Shostakovich Reconsidered by Allan B. Ho. That proves Testimony at least not necessarily incorrect, if not proving it firmly correct.
Most of Testimony (the bits that are not controversial in it) are just plagiarised directly from Shosta early in his life with dates removed.
As for Testimony, Maxim Shostakovich had publically stated that the book is essentially correct, despite some flaws in the details. Several other authors have likewise defended the book
So someone who needs Shosta to be popular (to make money) is promoting his fathers works in ways that keeps it popular? Amazing. And how come Shostakovich's wife's accusations on Testimony are irrelevant? There is no evidence that Volkov met (at
least more than once) Shostakovich apart from Volkov's own admission, How come Volkov has refused to answer any questions about the plagiarism or the huge amounts of inconsistencies in it?
oversimplifications of opposing viewpoints into something you can easily ridicule?
I agree, they were simplified - I used simpler words! Also, try looking up the actual deffinition of ad hominem, because none of that quote of yours (of me) had any argument to the man - at all!
But there's a big difference between a Hollywood blacklist and death by firing squad.
I agree, and when there is any evidence that Shosta of under any threat of that I will come to your side. Please note, that Testimony is not evidence. It is completely unverified anecdotal evidence - it could be true, but like existence of a god, until there is actual evidence I am not going to believe it.
Also please pardon my spelling (I think I got confused with Mahler's wife), I mean Elmer Bernstein -
http://en.wikipedia.org/wiki/Elmer_Bernstein#Politics
(Even the most conservative estimates place the number of executions in 1937 and 1938 at nearly 1,000 per day.)
Well, the most conservative of the extreme right at any-rate.
" six prominent Soviet composers, all former students and friends of Shostakovich, declare that Solomon Volkov" - of course, by default, if they are Soviet composers, they are lying - so clearly this means nothing.
"Volkov saw Dmitrich three or maybe four times. ... He was never an intimate friend of the family-he never had dinner with us here, for instance.... I don't see how he could have gathered enough material from Dmitrich for such a thick book" - But is wife is also clearly biased, we should believe his son who has ulterior motives.
"Simon Karlinsky has pointed out two passages in Testimony which are verbatim or near-verbatim reproductions of memoirs previously published by Shostakovich" and " I have identified, so far, five additional extensive passages in the book which, likewise, are taken from previous- ly published Soviet sources."
"Careful comparison of the original passages with their counterparts in Testimony indicate that some significant alterations have been made. In several instances, sentences which would date the reminiscences have been altered or removed from the variants in the book."

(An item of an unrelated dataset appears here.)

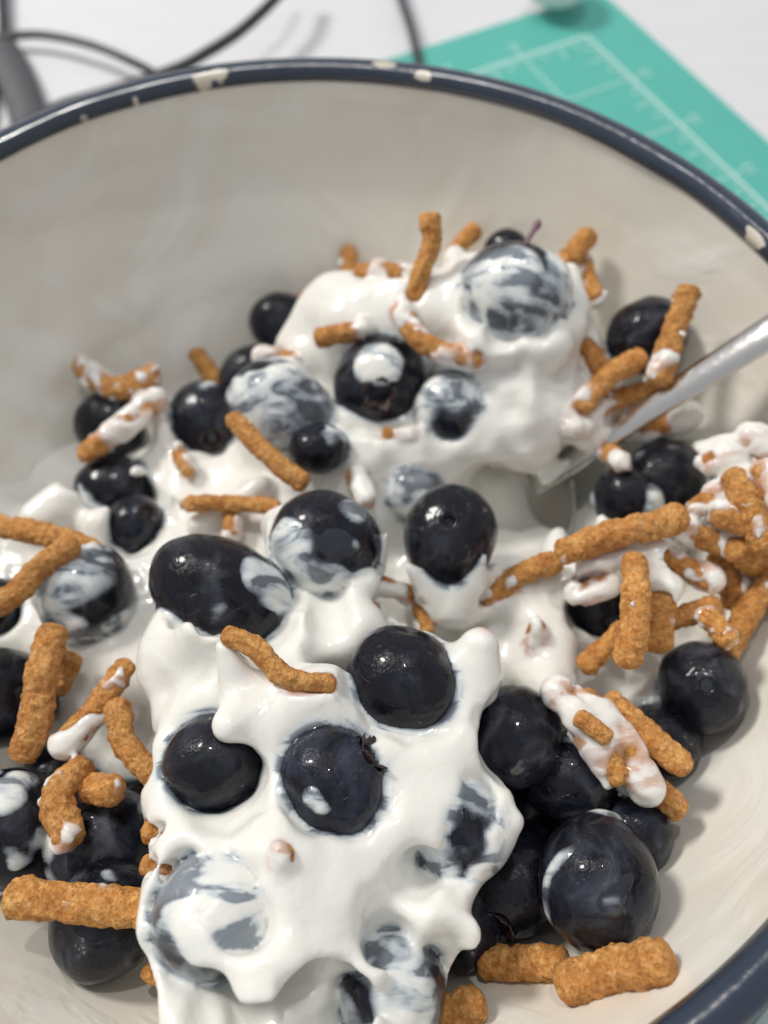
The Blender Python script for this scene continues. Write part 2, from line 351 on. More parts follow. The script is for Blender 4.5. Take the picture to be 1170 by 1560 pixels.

"I wrote my Seventh Symphony, the "Leningrad," very quickly. I couldn't not write it. War was all around. I had to be together with the people. I wanted to create the image of our country at war, to engrave it in music.

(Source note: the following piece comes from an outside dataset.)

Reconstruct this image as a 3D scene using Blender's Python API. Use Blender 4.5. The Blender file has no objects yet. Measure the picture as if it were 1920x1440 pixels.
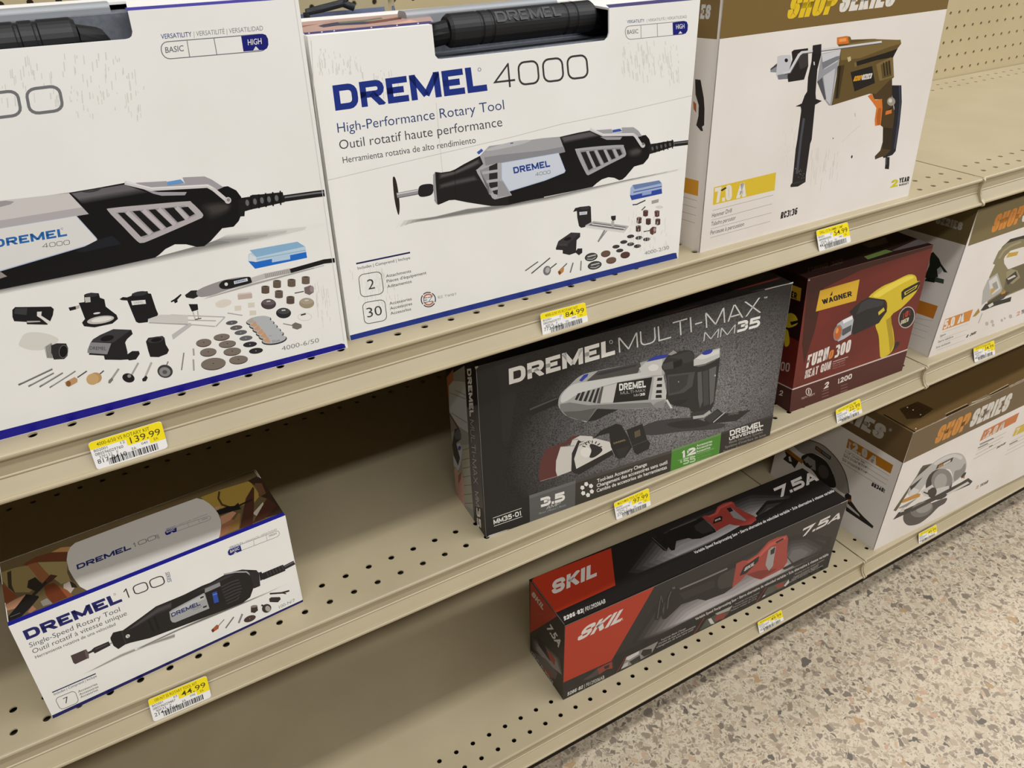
import bpy, math, random
import numpy as np
from mathutils import Vector, Matrix
from mathutils.geometry import tessellate_polygon

# ------------------------------------------------------------------ camera, world, lights, exposure
SC = bpy.context.scene
COL = SC.collection
MM = 0.001
CAM_F = 1454.963                                  # focal length in pixels of the 1920x1440 frame
CAM_C = np.array([-987.581, -572.322, 1127.872])  # camera position in mm
CAM_D = np.array([0.40884033, 0.74795697, -0.52288618])
CAM_R = np.array([0.86760802, -0.49625118, -0.03148177])
CAM_U = np.array([0.28302989, 0.44078922, 0.85182096])
cam = bpy.data.cameras.new('camera')
cam.sensor_width = 36.0
cam.lens = CAM_F / 1920 * 36.0
cam.clip_start = 0.02
cam_ob = bpy.data.objects.new('camera', cam)
cam_ob.matrix_world = Matrix((
    (CAM_R[0], CAM_U[0], -CAM_D[0], CAM_C[0] * MM),
    (CAM_R[1], CAM_U[1], -CAM_D[1], CAM_C[1] * MM),
    (CAM_R[2], CAM_U[2], -CAM_D[2], CAM_C[2] * MM),
    (0, 0, 0, 1)))
COL.objects.link(cam_ob)
SC.camera = cam_ob

world = bpy.data.worlds.new('store_interior')
SC.world = world
world.use_nodes = True
bg = world.node_tree.nodes['Background']
bg.inputs[0].default_value = (1.0, 0.95, 0.86, 1)
bg.inputs[1].default_value = 0.006


def strip_light(name, y, z, x0, x1, width, power, color):
    l = bpy.data.lights.new(name, 'AREA')
    l.shape = 'RECTANGLE'
    l.size = x1 - x0
    l.size_y = width
    l.energy = power
    l.color = color
    o = bpy.data.objects.new(name, l)
    o.location = ((x0 + x1) / 2, y, z)
    COL.objects.link(o)
    return o


# three long rows of fluorescent tubes: two over the aisle, one above the shelves, all parallel to them
LAMP = (1.0, 0.995, 0.985)
strip_light('fluorescent_row', -0.99, 3.02, -2.9, 6.2, 0.2, 106, LAMP)
strip_light('fluorescent_row', -2.17, 3.02, -2.9, 6.2, 0.2, 148, LAMP)
strip_light('fluorescent_row', 0.22, 3.02, -2.9, 6.2, 0.2, 40, LAMP)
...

From the first days of the war I sat down at the piano and began to work. I worked intensely. I wanted to write a work about are days, about my contemporaries who spared neither stregnth nor life in the name of victory over the enemy" - Testimony pp. 154-155 (Apparently Shosta has an unbelievable memory) -
AND "Kak rozhdaetsia muzyka" pp. 36
Yes two pages later:
"The Seventh Symphony had been planned before the war and con- sequently it simply cannot be seen as a reaction to Hitler's attack. The "invasion theme" has nothing to do with the attack. I was thinking of other enemies of humanity when I composed the theme." - Let's all just believe Shosta was senile maybe?
" Indeed, Volkov states explicitly, "This is how we worked. We sat down at a table ... then I began asking questions, which he answered briefly, and, at first, reluctantly. ... I divided up the collected material into sustained sections . . . then I showed these sections to Shostakovich, who approved my work" - Yet they are word for word from published soviet writings.
"...the first pages of seven out of the eight chapters of Testimony, the pages on which Shostakovich's inscription "Read. D. Shostakovich" is alleged to appear, consist substantially, if not totally of material which had already appeared in print under Shostakovich's name at the time of signing."
Amazing also how, when he talked with Shosta, it was... "...usually early in the morning, when the office was still empty" (p. xvii). In other words, there were no witnesses.
The book is too full of holes and other problems to be regarded as anything NEAR the memoirs of Shosta, and until ANY evidence is found that proves Testimony correct, it is merely Western propaganda.